Rugby Scrum Practices

The scrum is used to restart play if the ball has been knocked on or gone forwards in some way if the ball fails to come out of a ruck or maul and also for an accidental offside. The following practice drills build up the scrum starting the front row only and adding players until all eight are involved.


Scrum – Squeeze, Dip, Shove!

This is a great drill for getting the timing right in a scrum. Players get into a huddle and chant squeeze… dip….. shove to get used to working as a team.

Explanation: Designed to improve the timing of the scrums in-game, involves the team squeezing together, binding, dipping to crouch and touching and shoving for the engagement.

Scrum – Front Row

Here we explain the basics and techniques for playing in the front row of a scrum. Binding and foot position is important as well as spine safety.

This drill focuses purely on the front row. It works on tightening the bind between the two probs and the hooker. The props should bind tightly to the hooker.

  • The props should have the feet spread shoulder-width apart, bond tightly to the hooker and have their shoulders square and upright.
  • Hips should be below the shoulders on the engage, and the chin should be off the chest, making sure the spine is in a straight line to avoid spine damage.
  • The hookers should bind over the props and again get in a square position, hips in line with the shoulders, spine straight, and chin off the chest.

Scrum – Second Row

This drill focuses on the second row in the scrum. Its purpose is to help teach the second row how to bend, push, and what position they should be in when engaged in the push. The second row’s job is to bind together and place the head in between the prop and the hooker.
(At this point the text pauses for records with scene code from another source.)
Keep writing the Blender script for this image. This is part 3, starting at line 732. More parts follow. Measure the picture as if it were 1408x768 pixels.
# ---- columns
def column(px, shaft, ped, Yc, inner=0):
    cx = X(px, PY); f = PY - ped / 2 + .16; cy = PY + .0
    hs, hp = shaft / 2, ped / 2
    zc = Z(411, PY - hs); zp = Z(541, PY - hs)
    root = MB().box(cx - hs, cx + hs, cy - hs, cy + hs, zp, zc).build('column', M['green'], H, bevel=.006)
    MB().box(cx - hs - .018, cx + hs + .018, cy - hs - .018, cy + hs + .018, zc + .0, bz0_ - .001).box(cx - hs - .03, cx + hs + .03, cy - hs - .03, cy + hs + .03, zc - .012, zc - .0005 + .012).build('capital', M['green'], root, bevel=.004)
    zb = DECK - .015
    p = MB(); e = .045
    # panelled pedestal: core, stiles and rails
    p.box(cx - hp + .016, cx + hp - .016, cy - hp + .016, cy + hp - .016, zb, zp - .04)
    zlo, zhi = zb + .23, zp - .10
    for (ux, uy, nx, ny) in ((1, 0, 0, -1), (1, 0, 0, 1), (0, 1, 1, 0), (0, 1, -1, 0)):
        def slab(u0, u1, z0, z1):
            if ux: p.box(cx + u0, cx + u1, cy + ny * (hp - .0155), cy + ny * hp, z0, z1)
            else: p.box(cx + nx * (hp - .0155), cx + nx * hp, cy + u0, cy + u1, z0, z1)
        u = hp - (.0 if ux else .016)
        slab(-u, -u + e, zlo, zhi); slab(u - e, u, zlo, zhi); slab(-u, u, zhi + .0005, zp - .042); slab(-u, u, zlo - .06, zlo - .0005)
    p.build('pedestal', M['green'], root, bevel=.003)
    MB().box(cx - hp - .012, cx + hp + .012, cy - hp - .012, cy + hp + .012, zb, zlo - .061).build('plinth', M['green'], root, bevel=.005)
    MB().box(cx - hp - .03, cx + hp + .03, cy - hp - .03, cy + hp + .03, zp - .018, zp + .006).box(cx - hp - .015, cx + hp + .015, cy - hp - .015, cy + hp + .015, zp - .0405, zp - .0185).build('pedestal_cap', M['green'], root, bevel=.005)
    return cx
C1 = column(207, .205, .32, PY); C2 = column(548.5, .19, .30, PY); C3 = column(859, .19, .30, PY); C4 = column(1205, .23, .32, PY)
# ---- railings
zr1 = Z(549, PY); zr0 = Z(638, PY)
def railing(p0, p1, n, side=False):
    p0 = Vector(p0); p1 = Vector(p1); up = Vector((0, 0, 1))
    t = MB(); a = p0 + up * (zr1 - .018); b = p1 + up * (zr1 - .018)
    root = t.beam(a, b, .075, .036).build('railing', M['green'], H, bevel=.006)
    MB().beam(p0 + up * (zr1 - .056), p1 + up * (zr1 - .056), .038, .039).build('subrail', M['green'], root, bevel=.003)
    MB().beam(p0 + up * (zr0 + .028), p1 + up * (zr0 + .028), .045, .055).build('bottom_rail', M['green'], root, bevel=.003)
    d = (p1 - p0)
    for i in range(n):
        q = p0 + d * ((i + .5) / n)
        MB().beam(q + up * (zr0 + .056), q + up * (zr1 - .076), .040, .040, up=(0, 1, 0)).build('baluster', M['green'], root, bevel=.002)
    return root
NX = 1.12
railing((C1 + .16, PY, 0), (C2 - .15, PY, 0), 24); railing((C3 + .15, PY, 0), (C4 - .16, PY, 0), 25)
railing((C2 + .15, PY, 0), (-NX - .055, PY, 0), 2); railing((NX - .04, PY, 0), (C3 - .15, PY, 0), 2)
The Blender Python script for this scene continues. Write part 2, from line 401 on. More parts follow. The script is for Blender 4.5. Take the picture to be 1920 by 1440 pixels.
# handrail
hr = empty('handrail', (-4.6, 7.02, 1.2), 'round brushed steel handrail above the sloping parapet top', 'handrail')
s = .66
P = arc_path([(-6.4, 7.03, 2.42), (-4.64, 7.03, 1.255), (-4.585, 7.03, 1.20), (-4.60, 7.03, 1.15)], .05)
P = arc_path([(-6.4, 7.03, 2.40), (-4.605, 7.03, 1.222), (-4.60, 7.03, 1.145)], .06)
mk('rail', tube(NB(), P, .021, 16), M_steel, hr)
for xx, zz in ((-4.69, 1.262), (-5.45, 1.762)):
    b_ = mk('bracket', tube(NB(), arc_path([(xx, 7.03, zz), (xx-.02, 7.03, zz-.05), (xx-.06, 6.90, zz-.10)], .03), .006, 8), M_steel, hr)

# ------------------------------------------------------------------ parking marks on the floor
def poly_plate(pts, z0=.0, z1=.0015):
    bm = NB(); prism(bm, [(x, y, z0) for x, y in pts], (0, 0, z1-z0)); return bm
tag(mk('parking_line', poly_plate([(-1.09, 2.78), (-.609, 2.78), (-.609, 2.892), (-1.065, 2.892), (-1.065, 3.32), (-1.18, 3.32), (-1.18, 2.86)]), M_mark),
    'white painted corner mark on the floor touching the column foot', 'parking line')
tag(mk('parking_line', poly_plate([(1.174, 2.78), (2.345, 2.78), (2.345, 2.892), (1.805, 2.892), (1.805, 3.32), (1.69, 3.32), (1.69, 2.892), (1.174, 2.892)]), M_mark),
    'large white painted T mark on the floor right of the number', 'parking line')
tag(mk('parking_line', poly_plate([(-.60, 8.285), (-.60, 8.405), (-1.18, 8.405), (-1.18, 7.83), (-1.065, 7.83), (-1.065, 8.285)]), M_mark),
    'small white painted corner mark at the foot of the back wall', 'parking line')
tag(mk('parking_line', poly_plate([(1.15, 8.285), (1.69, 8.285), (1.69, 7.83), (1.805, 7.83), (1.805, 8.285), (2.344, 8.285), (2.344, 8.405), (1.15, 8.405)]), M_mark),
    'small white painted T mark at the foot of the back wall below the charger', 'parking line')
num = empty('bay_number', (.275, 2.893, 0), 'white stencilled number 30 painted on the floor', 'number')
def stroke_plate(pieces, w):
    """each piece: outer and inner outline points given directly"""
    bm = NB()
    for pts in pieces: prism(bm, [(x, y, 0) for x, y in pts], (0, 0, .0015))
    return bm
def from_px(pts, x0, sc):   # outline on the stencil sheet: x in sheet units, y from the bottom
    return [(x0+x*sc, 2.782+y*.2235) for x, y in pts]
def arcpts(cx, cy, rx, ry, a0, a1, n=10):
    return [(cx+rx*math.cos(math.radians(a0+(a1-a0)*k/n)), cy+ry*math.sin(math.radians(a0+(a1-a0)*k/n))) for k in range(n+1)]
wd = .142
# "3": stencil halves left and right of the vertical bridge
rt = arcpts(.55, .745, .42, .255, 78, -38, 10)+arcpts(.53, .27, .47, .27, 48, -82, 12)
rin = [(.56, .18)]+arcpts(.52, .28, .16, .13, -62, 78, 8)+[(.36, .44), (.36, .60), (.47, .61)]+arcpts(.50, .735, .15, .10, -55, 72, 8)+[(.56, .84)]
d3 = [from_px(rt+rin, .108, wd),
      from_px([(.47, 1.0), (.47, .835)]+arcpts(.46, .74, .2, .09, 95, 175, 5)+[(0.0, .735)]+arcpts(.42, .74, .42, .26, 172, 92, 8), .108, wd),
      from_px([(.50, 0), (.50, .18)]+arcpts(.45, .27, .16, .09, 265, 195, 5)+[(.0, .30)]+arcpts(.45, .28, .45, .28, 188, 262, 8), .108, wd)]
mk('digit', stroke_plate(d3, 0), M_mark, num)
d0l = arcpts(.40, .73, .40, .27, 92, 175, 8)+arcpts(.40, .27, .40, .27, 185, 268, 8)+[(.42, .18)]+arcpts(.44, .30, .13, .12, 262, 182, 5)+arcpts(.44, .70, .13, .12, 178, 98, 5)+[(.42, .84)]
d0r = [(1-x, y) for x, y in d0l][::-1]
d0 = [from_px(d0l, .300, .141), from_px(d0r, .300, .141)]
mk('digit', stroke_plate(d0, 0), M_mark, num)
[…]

  • With the free arm, they should go through the legs of the hooker and prob and grab hold or “bind” to the props short as close to their own ear or head.
  • By doing this, it keeps the props tight.
  • During the engagement, the hips should be below the shoulders, make sure the spine is in line (to avoid back damage) and the feet are square in a good, powerful driving position.

Scrum – Flanker

This drill progresses to include the back row. Here we explain the role and technique of playing flanker in the scum and how to avoid common faults.

  • The back row has a job in the scrum to bind securely to the second row.
  • His job is to scrum first, and then worry about what happens after the scrum after.
  • For example, if the opposition number 8 or scrum-half tries to run the ball from a scrum, it is the flanker’s job to stop him.

Scrum – Full 8

The final progression is to include the number 8 right at the back of the scrum. Here we look at the overall performance of the scrum and how it operates in a game situation.

This drill involves putting the full 8 into the scrum.

  • The ref will call crouch, touch, pause and then engage.
  • Once the scrum is in place, the scrum-half will place the ball in.
  • It is the hooker’s job to secure the ball back, to the back of the scrum.
  • The number 8 should then secure the ball between his feet.
  • Hips should be shoulder level, and everyone should be bound tightly.